> **Problem statement**
Only the lines from the start of the entries up to and including the line with "-.93+k*.93, .028), M_rail, rl)" should be written out, exactly as they stand.

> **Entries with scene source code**
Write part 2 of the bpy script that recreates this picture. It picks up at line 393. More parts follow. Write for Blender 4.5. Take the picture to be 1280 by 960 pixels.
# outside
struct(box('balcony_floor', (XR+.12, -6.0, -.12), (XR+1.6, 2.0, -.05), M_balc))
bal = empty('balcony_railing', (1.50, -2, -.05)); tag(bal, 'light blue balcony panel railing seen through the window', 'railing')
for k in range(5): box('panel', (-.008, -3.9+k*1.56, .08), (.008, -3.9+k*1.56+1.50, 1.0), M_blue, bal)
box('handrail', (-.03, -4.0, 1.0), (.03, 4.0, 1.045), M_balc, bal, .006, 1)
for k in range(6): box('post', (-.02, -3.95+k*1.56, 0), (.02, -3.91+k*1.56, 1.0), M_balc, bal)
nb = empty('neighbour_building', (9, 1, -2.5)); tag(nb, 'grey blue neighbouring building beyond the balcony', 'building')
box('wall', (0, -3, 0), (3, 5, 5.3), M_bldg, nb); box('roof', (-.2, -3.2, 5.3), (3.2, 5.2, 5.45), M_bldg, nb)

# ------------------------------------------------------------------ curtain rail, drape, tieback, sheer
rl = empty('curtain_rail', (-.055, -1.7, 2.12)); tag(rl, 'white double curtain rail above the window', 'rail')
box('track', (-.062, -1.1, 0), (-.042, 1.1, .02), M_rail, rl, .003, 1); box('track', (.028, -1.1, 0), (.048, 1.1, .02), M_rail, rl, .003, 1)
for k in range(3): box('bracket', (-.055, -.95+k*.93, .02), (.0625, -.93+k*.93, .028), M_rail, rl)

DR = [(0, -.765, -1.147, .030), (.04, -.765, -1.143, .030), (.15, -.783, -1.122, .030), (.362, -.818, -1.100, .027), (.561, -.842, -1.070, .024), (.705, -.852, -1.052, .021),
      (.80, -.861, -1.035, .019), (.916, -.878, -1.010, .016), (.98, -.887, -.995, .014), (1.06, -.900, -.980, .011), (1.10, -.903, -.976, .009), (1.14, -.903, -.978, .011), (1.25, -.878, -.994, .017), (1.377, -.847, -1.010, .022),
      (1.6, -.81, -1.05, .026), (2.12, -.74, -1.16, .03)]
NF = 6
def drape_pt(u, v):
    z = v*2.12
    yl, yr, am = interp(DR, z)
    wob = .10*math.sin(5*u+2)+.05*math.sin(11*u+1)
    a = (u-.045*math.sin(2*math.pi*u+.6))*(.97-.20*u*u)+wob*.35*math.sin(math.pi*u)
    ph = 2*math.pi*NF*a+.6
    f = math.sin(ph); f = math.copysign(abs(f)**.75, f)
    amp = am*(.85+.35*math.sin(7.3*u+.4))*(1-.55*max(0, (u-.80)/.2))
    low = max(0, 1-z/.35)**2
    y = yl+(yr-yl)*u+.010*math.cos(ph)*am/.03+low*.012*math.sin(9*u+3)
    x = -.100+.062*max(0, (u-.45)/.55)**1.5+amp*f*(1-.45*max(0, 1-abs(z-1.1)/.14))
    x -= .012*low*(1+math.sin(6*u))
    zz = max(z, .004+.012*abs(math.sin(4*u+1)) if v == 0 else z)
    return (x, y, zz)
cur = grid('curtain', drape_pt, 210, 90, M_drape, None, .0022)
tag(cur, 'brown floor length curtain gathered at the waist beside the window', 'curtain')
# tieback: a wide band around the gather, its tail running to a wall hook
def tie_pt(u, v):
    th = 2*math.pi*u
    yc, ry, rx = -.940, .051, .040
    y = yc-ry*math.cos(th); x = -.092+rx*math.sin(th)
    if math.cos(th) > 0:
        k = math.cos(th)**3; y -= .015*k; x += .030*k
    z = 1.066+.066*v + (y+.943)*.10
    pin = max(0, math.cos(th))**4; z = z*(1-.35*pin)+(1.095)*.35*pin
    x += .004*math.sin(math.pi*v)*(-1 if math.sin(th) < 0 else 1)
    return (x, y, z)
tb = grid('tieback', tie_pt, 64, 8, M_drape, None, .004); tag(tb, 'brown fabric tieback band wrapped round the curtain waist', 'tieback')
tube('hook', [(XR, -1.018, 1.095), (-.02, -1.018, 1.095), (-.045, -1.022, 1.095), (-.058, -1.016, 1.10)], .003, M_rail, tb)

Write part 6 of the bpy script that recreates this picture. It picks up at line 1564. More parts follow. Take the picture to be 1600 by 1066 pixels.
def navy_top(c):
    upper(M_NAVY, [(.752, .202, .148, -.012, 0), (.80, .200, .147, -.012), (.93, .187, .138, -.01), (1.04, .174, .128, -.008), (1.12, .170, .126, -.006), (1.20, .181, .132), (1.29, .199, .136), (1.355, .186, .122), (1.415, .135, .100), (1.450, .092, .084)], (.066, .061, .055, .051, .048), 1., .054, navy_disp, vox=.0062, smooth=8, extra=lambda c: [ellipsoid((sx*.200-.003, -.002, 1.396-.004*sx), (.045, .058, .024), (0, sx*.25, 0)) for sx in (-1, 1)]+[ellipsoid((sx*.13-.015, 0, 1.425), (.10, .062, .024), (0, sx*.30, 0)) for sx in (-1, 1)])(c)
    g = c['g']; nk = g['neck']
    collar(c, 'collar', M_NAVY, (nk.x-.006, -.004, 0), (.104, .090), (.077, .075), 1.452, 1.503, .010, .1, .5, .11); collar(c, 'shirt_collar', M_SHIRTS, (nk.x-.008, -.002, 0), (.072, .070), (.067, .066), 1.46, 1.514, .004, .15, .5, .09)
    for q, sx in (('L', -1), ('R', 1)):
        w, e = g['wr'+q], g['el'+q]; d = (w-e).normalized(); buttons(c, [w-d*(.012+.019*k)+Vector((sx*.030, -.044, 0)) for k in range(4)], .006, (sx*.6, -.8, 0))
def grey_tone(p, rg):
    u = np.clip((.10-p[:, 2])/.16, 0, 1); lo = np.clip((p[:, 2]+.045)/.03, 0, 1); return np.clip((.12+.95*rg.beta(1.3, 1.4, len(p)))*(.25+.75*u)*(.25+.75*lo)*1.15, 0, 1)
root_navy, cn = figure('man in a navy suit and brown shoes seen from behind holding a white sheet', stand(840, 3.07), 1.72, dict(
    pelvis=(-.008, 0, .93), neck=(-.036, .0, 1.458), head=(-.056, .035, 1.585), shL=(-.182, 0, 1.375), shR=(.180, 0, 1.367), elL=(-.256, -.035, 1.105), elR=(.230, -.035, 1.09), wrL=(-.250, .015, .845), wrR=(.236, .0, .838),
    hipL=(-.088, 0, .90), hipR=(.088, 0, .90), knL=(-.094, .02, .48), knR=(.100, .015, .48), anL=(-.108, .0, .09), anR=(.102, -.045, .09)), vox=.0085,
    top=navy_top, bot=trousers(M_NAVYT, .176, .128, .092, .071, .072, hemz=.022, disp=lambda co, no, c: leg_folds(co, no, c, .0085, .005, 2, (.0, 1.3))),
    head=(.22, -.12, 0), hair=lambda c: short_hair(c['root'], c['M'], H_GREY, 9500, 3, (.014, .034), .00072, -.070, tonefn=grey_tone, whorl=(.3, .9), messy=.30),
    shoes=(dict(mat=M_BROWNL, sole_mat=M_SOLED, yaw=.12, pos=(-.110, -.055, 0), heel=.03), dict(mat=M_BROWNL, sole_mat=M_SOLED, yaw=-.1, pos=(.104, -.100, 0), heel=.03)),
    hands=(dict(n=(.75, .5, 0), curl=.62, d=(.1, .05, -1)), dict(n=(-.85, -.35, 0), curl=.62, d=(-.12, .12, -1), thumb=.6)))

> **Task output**
Write part 2 of the bpy script that recreates this picture. It picks up at line 393. More parts follow. Write for Blender 4.5. Take the picture to be 1280 by 960 pixels.
# outside
struct(box('balcony_floor', (XR+.12, -6.0, -.12), (XR+1.6, 2.0, -.05), M_balc))
bal = empty('balcony_railing', (1.50, -2, -.05)); tag(bal, 'light blue balcony panel railing seen through the window', 'railing')
for k in range(5): box('panel', (-.008, -3.9+k*1.56, .08), (.008, -3.9+k*1.56+1.50, 1.0), M_blue, bal)
box('handrail', (-.03, -4.0, 1.0), (.03, 4.0, 1.045), M_balc, bal, .006, 1)
for k in range(6): box('post', (-.02, -3.95+k*1.56, 0), (.02, -3.91+k*1.56, 1.0), M_balc, bal)
nb = empty('neighbour_building', (9, 1, -2.5)); tag(nb, 'grey blue neighbouring building beyond the balcony', 'building')
box('wall', (0, -3, 0), (3, 5, 5.3), M_bldg, nb); box('roof', (-.2, -3.2, 5.3), (3.2, 5.2, 5.45), M_bldg, nb)

# ------------------------------------------------------------------ curtain rail, drape, tieback, sheer
rl = empty('curtain_rail', (-.055, -1.7, 2.12)); tag(rl, 'white double curtain rail above the window', 'rail')
box('track', (-.062, -1.1, 0), (-.042, 1.1, .02), M_rail, rl, .003, 1); box('track', (.028, -1.1, 0), (.048, 1.1, .02), M_rail, rl, .003, 1)
for k in range(3): box('bracket', (-.055, -.95+k*.93, .02), (.0625, -.93+k*.93, .028), M_rail, rl)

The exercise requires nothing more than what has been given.